▸ **Dataset section**

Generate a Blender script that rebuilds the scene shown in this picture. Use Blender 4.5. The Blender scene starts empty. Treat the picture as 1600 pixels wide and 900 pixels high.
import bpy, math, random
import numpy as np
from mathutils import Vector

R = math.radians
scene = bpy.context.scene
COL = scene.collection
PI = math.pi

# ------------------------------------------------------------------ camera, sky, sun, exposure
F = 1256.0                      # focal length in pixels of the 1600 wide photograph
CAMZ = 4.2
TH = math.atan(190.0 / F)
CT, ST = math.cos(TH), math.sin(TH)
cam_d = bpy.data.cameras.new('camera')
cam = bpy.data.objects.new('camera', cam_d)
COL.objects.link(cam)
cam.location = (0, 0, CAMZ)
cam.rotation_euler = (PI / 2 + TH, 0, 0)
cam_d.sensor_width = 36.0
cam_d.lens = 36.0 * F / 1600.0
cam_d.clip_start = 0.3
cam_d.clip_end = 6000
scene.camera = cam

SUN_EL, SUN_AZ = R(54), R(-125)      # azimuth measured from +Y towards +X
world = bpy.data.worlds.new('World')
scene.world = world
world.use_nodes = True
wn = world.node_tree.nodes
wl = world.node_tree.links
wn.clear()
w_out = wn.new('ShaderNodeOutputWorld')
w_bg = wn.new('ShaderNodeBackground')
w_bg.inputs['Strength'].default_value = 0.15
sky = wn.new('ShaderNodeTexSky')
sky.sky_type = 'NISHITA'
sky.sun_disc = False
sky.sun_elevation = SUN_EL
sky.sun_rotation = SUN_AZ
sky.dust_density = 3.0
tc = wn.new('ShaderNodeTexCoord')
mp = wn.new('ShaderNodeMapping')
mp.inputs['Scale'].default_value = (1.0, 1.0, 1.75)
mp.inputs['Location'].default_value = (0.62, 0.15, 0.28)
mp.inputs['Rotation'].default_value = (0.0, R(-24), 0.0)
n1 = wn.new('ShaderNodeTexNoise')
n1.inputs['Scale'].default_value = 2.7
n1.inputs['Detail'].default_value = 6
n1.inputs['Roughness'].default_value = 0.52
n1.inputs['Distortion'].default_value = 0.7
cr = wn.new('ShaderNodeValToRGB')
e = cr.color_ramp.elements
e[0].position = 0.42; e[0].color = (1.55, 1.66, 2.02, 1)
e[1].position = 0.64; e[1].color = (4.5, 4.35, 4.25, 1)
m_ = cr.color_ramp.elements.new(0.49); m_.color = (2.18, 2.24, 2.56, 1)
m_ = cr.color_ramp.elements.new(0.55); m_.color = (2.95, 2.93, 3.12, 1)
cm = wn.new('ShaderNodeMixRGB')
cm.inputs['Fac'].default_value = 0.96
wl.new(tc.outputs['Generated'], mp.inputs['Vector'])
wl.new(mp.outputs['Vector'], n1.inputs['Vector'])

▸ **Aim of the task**
Track down every line holding the string "wide" and copy it.

▸ **Final result**
Generate a Blender script that rebuilds the scene shown in this picture. Use Blender 4.5. The Blender scene starts empty. Treat the picture as 1600 pixels wide and 900 pixels high.
F = 1256.0                      # focal length in pixels of the 1600 wide photograph